-- BEGIN --

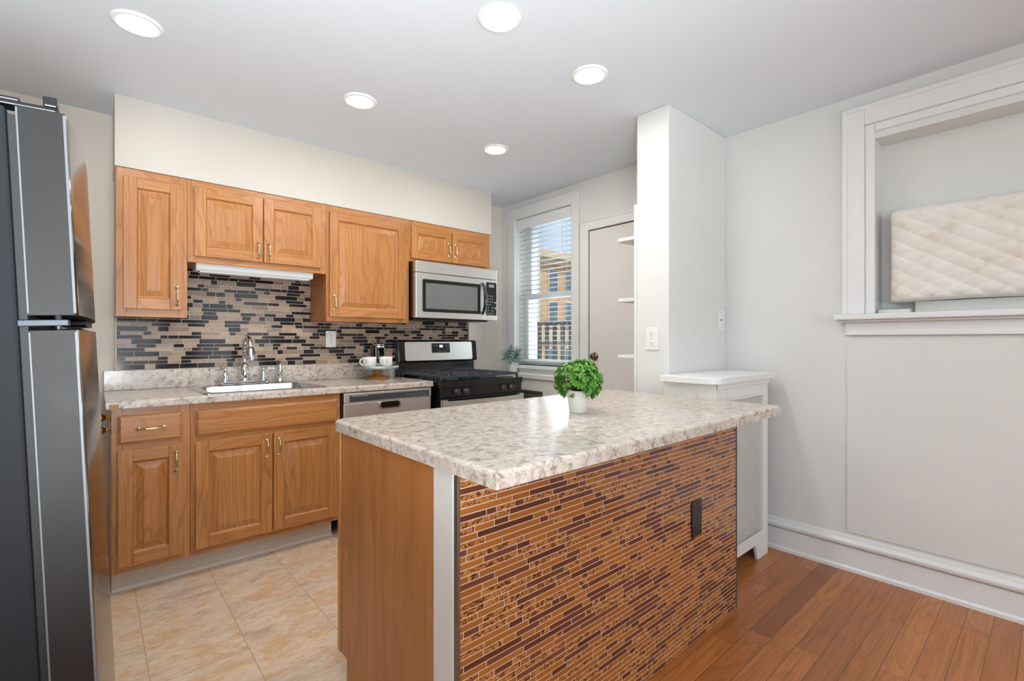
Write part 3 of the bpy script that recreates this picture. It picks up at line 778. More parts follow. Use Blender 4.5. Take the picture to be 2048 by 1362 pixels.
for bx in (GX0 + .008, GX1 - .046): b.box(bx, bx + .038, 2.772, 2.807, .722, .782)
n = 12; prev = None
for i in range(n):
    xa = GX0 + .046 + (GX1 - GX0 - .092) * i / n; xb_ = GX0 + .046 + (GX1 - GX0 - .092) * (i + 1) / n
    fa = 2.772 - .022 * math.sin(PI * i / n); fb = 2.772 - .022 * math.sin(PI * (i + 1) / n)
    m_ = len(b.v); b.v += [(xa, fa, .738), (xb_, fb, .738), (xb_, fb, .774), (xa, fa, .774), (xa, fa + .014, .738), (xb_, fb + .014, .738), (xb_, fb + .014, .774), (xa, fa + .014, .774)]
    for q in ((0, 1, 2, 3), (3, 2, 6, 7), (4, 7, 6, 5), (0, 4, 5, 1)): b.face([m_ + w for w in q])
obj('oven_handle', b, 'brushed_steel', gs)
# back guard
b = MB(); b.prism([(3.395, .909), (3.455, .909), (3.455, 1.02), (3.42, 1.02), (3.418, .96)], 'x', GX0 + .004, GX1 - .012)
obj('lower_guard', b, 'black_enamel', gs, 0.003)
b = MB(); b.prism([(3.388, 1.022), (3.45, 1.022), (3.468, 1.192), (3.425, 1.199), (3.412, 1.196), (3.404, 1.186)], 'x', GX0 - .004, GX1 + .002); bg = obj('back_guard', b, 'black_enamel', gs, 0.008)
def onguard(x, z, o=0.0):   # point on the sloping guard face
    f_ = (z - 1.022) / (1.186 - 1.022); return (x, 3.388 + .016 * f_ - o, z)
def gplate(b, x0, x1, z0, z1, o0, o1, r=.012):
    pts = rrect(x0, x1, z0, z1, r, 4); k = len(pts); n = len(b.v)
    b.v += [onguard(x, z, o0) for x, z in pts] + [onguard(x, z, o1) for x, z in pts]
    b.face([n + k + i for i in range(k)])
    for i in range(k): b.face([n + i, n + (i + 1) % k, n + k + (i + 1) % k, n + k + i])
b = MB(); gplate(b, GX0 + .055, GX1 - .052, 1.034, 1.184, -.001, .003, .014); obj('steel_fascia', b, 'brushed_steel', bg)
b = MB(); gplate(b, GX0 + .300, GX0 + .475, 1.094, 1.172, .003, .006, .006); dp = obj('display_panel', b, 'black_plastic', bg)
b = MB()
for i, (a0, a1) in enumerate(((.374, .380), (.384, .392), (.396, .404))): gplate(b, GX0 + a0, GX0 + a1, 1.138, 1.158, .006, .007, .001)
obj('clock_digits', b, 'display_lit', dp)
b = MB()
for i in range(4): gplate(b, GX0 + .318 + i * .012, GX0 + .325 + i * .012, 1.152, 1.157, .006, .0065, .001)
for i in range(3): gplate(b, GX0 + .435 + i * .012, GX0 + .442 + i * .012, 1.152 - .0, 1.157, .006, .0065, .001)
for i in range(5): gplate(b, GX0 + .35 + i * .02, GX0 + .36 + i * .02, 1.104, 1.109, .006, .0065, .001)
for i in range(2): gplate(b, GX0 + .45, GX0 + .458, 1.115 + i * .014, 1.121 + i * .014, .006, .0065, .001)
obj('button_marks', b, 'mark_grey', dp)
# grates and burners
for gx0, gx1 in ((GX0 + .02, GC - .004), (GC + .004, GX1 - .02)):
    b = MB(); zt0, zt1 = .930, .945; ya, yb = 2.825, 3.385
    b.box(gx0, gx1, ya, ya + .014, zt0, zt1); b.box(gx0, gx1, yb - .014, yb, zt0, zt1); b.box(gx0, gx0 + .014, ya + .014, yb - .014, zt0, zt1); b.box(gx1 - .014, gx1, ya + .014, yb - .014, zt0, zt1)
    b.box(gx0 + .014, gx1 - .014, (ya + yb) / 2 - .007, (ya + yb) / 2 + .007, zt0, zt1)
    xm = (gx0 + gx1) / 2
    for yc in (ya + .14, yb - .14):
        for dx_ in (-1, 1):
            b.box(min(xm + dx_ * .04, xm + dx_ * .16), max(xm + dx_ * .04, xm + dx_ * .16), yc - .006, yc + .006, zt0, zt1 + .002)
            b.box(xm - .006, xm + .006, min(yc + dx_ * .035, yc + dx_ * .127), max(yc + dx_ * .035, yc + dx_ * .127), zt0, zt1 + .002)
            for dy_ in (-1, 1): b.tube([(xm + dx_ * .03, yc + dy_ * .03, zt1 - .006), (xm + dx_ * .11, yc + dy_ * .10, zt1 - .006)], .006, 6)
    for fx_ in (gx0 + .007, gx1 - .007):
        for fy_ in (ya + .007, (ya + yb) / 2, yb - .007): b.box(fx_ - .007, fx_ + .007, fy_ - .007, fy_ + .007, .9085, zt0)
    obj('grate', b, 'cast_iron', gs, 0.002)
    for yc in (ya + .14, yb - .14):
        b = MB(); b.lathe([(.055, .9112), (.05, .916), (.036, .918), (.036, .924), (.030, .928), (0, .928)], (xm, yc, 0), 'z', 24); obj('burner', b, 'cast_iron', gs)
for lx in (GX0 + .05, GX1 - .05):
    for ly in (2.88, 3.42):
        b = MB(); b.lathe([(.018, 0), (.018, .03)], (lx, ly, 0), 'z', 12); obj('foot', b, 'black_plastic', gs)

# ------------------------------------------------------------------ over-the-range microwave
mw = thing('microwave', 'stainless over-the-range microwave mounted below the smallest wall cabinet', 'microwave', (2.15, 3.29, 1.352))
mx0, mx1 = 1.772, 2.538
b = MB(); b.box(mx0 + .003, mx1 - .003, 3.131, 3.478, 1.362, 1.7825); b.box(mx0 + .02, mx1 - .05, 3.15, 3.46, 1.350, 1.362); obj('case', b, 'black_plastic', mw, 0.003)
obj('vent_strip', MB().box(mx0, mx1, 3.088, 3.130, 1.699, 1.7805), 'brushed_steel', mw, 0.003)
dr = obj('door', MB().box(mx0, 2.404, 3.088, 3.130, 1.362, 1.695), 'brushed_steel', mw, 0.004)
b = MB(); b.prism(rrect(1.828, 2.362, 1.408, 1.650, .012), 'y', 3.083, 3.0875); obj('window_frame', b, 'black_plastic', dr, 0.002)
b = MB(); b.prism(rrect(1.852, 2.330, 1.432, 1.622, .006), 'y', 3.0815, 3.0829); obj('window_glass', b, 'microwave_glass', dr)
b = MB(); pts = []
for i in range(13):
    q = i / 12; pts.append((2.383, 3.086 - .040 * math.sin(PI * q) ** .6, 1.410 + .250 * q))
b.tube(pts, [.010 + .004 * math.sin(PI * i / 12) for i in range(13)], 12); obj('door_handle', b, 'black_enamel', dr)
cp = obj('control_fascia', MB().box(2.4065, mx1, 3.088, 3.130, 1.362, 1.695), 'brushed_steel', mw, 0.003)
b = MB(); b.prism(rrect(2.424, 2.530, 1.402, 1.672, .006), 'y', 3.0845, 3.0875); obj('keypad', b, 'black_plastic', cp)
b = MB(); b.box(2.448, 2.502, 3.0838, 3.0844, 1.632, 1.656); obj('display', b, 'mark_grey', cp)
b = MB()
for r_ in range(7):
    for c2 in range(3):
        if random.random() < .12: continue
        b.box(2.434 + c2 * .024, 2.446 + c2 * .024, 3.0838, 3.0844, 1.412 + r_ * .024, 1.421 + r_ * .024)
b.lathe([(.009, 0), (.009, -.0008), (0, -.0008)], (2.517, 3.0845, 1.462), 'y', 12); b.lathe([(.009, 0), (.009, -.0008), (0, -.0008)], (2.517, 3.0845, 1.508), 'y', 12)
obj('button_marks', b, 'mark_grey', cp)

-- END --

**Description of the task**
Your task is to repeat the data above exactly while excluding the pictures.

**Exercise output**
Write part 3 of the bpy script that recreates this picture. It picks up at line 778. More parts follow. Use Blender 4.5. Take the picture to be 2048 by 1362 pixels.
for bx in (GX0 + .008, GX1 - .046): b.box(bx, bx + .038, 2.772, 2.807, .722, .782)
n = 12; prev = None
for i in range(n):
    xa = GX0 + .046 + (GX1 - GX0 - .092) * i / n; xb_ = GX0 + .046 + (GX1 - GX0 - .092) * (i + 1) / n
    fa = 2.772 - .022 * math.sin(PI * i / n); fb = 2.772 - .022 * math.sin(PI * (i + 1) / n)
    m_ = len(b.v); b.v += [(xa, fa, .738), (xb_, fb, .738), (xb_, fb, .774), (xa, fa, .774), (xa, fa + .014, .738), (xb_, fb + .014, .738), (xb_, fb + .014, .774), (xa, fa + .014, .774)]
    for q in ((0, 1, 2, 3), (3, 2, 6, 7), (4, 7, 6, 5), (0, 4, 5, 1)): b.face([m_ + w for w in q])
obj('oven_handle', b, 'brushed_steel', gs)
# back guard
b = MB(); b.prism([(3.395, .909), (3.455, .909), (3.455, 1.02), (3.42, 1.02), (3.418, .96)], 'x', GX0 + .004, GX1 - .012)
obj('lower_guard', b, 'black_enamel', gs, 0.003)
b = MB(); b.prism([(3.388, 1.022), (3.45, 1.022), (3.468, 1.192), (3.425, 1.199), (3.412, 1.196), (3.404, 1.186)], 'x', GX0 - .004, GX1 + .002); bg = obj('back_guard', b, 'black_enamel', gs, 0.008)
def onguard(x, z, o=0.0):   # point on the sloping guard face
    f_ = (z - 1.022) / (1.186 - 1.022); return (x, 3.388 + .016 * f_ - o, z)
def gplate(b, x0, x1, z0, z1, o0, o1, r=.012):
    pts = rrect(x0, x1, z0, z1, r, 4); k = len(pts); n = len(b.v)
    b.v += [onguard(x, z, o0) for x, z in pts] + [onguard(x, z, o1) for x, z in pts]
    b.face([n + k + i for i in range(k)])
    for i in range(k): b.face([n + i, n + (i + 1) % k, n + k + (i + 1) % k, n + k + i])
b = MB(); gplate(b, GX0 + .055, GX1 - .052, 1.034, 1.184, -.001, .003, .014); obj('steel_fascia', b, 'brushed_steel', bg)
b = MB(); gplate(b, GX0 + .300, GX0 + .475, 1.094, 1.172, .003, .006, .006); dp = obj('display_panel', b, 'black_plastic', bg)
b = MB()
for i, (a0, a1) in enumerate(((.374, .380), (.384, .392), (.396, .404))): gplate(b, GX0 + a0, GX0 + a1, 1.138, 1.158, .006, .007, .001)
obj('clock_digits', b, 'display_lit', dp)
b = MB()
for i in range(4): gplate(b, GX0 + .318 + i * .012, GX0 + .325 + i * .012, 1.152, 1.157, .006, .0065, .001)
for i in range(3): gplate(b, GX0 + .435 + i * .012, GX0 + .442 + i * .012, 1.152 - .0, 1.157, .006, .0065, .001)
for i in range(5): gplate(b, GX0 + .35 + i * .02, GX0 + .36 + i * .02, 1.104, 1.109, .006, .0065, .001)
for i in range(2): gplate(b, GX0 + .45, GX0 + .458, 1.115 + i * .014, 1.121 + i * .014, .006, .0065, .001)
obj('button_marks', b, 'mark_grey', dp)
# grates and burners
for gx0, gx1 in ((GX0 + .02, GC - .004), (GC + .004, GX1 - .02)):
    b = MB(); zt0, zt1 = .930, .945; ya, yb = 2.825, 3.385
    b.box(gx0, gx1, ya, ya + .014, zt0, zt1); b.box(gx0, gx1, yb - .014, yb, zt0, zt1); b.box(gx0, gx0 + .014, ya + .014, yb - .014, zt0, zt1); b.box(gx1 - .014, gx1, ya + .014, yb - .014, zt0, zt1)
    b.box(gx0 + .014, gx1 - .014, (ya + yb) / 2 - .007, (ya + yb) / 2 + .007, zt0, zt1)
    xm = (gx0 + gx1) / 2
    for yc in (ya + .14, yb - .14):
        for dx_ in (-1, 1):
            b.box(min(xm + dx_ * .04, xm + dx_ * .16), max(xm + dx_ * .04, xm + dx_ * .16), yc - .006, yc + .006, zt0, zt1 + .002)
            b.box(xm - .006, xm + .006, min(yc + dx_ * .035, yc + dx_ * .127), max(yc + dx_ * .035, yc + dx_ * .127), zt0, zt1 + .002)
            for dy_ in (-1, 1): b.tube([(xm + dx_ * .03, yc + dy_ * .03, zt1 - .006), (xm + dx_ * .11, yc + dy_ * .10, zt1 - .006)], .006, 6)
    for fx_ in (gx0 + .007, gx1 - .007):
        for fy_ in (ya + .007, (ya + yb) / 2, yb - .007): b.box(fx_ - .007, fx_ + .007, fy_ - .007, fy_ + .007, .9085, zt0)
    obj('grate', b, 'cast_iron', gs, 0.002)
    for yc in (ya + .14, yb - .14):
        b = MB(); b.lathe([(.055, .9112), (.05, .916), (.036, .918), (.036, .924), (.030, .928), (0, .928)], (xm, yc, 0), 'z', 24); obj('burner', b, 'cast_iron', gs)
for lx in (GX0 + .05, GX1 - .05):
    for ly in (2.88, 3.42):
        b = MB(); b.lathe([(.018, 0), (.018, .03)], (lx, ly, 0), 'z', 12); obj('foot', b, 'black_plastic', gs)

# ------------------------------------------------------------------ over-the-range microwave
mw = thing('microwave', 'stainless over-the-range microwave mounted below the smallest wall cabinet', 'microwave', (2.15, 3.29, 1.352))
mx0, mx1 = 1.772, 2.538
b = MB(); b.box(mx0 + .003, mx1 - .003, 3.131, 3.478, 1.362, 1.7825); b.box(mx0 + .02, mx1 - .05, 3.15, 3.46, 1.350, 1.362); obj('case', b, 'black_plastic', mw, 0.003)
obj('vent_strip', MB().box(mx0, mx1, 3.088, 3.130, 1.699, 1.7805), 'brushed_steel', mw, 0.003)
dr = obj('door', MB().box(mx0, 2.404, 3.088, 3.130, 1.362, 1.695), 'brushed_steel', mw, 0.004)
b = MB(); b.prism(rrect(1.828, 2.362, 1.408, 1.650, .012), 'y', 3.083, 3.0875); obj('window_frame', b, 'black_plastic', dr, 0.002)
b = MB(); b.prism(rrect(1.852, 2.330, 1.432, 1.622, .006), 'y', 3.0815, 3.0829); obj('window_glass', b, 'microwave_glass', dr)
b = MB(); pts = []
for i in range(13):
    q = i / 12; pts.append((2.383, 3.086 - .040 * math.sin(PI * q) ** .6, 1.410 + .250 * q))
b.tube(pts, [.010 + .004 * math.sin(PI * i / 12) for i in range(13)], 12); obj('door_handle', b, 'black_enamel', dr)
cp = obj('control_fascia', MB().box(2.4065, mx1, 3.088, 3.130, 1.362, 1.695), 'brushed_steel', mw, 0.003)
b = MB(); b.prism(rrect(2.424, 2.530, 1.402, 1.672, .006), 'y', 3.0845, 3.0875); obj('keypad', b, 'black_plastic', cp)
b = MB(); b.box(2.448, 2.502, 3.0838, 3.0844, 1.632, 1.656); obj('display', b, 'mark_grey', cp)
b = MB()
for r_ in range(7):
    for c2 in range(3):
        if random.random() < .12: continue
        b.box(2.434 + c2 * .024, 2.446 + c2 * .024, 3.0838, 3.0844, 1.412 + r_ * .024, 1.421 + r_ * .024)
b.lathe([(.009, 0), (.009, -.0008), (0, -.0008)], (2.517, 3.0845, 1.462), 'y', 12); b.lathe([(.009, 0), (.009, -.0008), (0, -.0008)], (2.517, 3.0845, 1.508), 'y', 12)
obj('button_marks', b, 'mark_grey', cp)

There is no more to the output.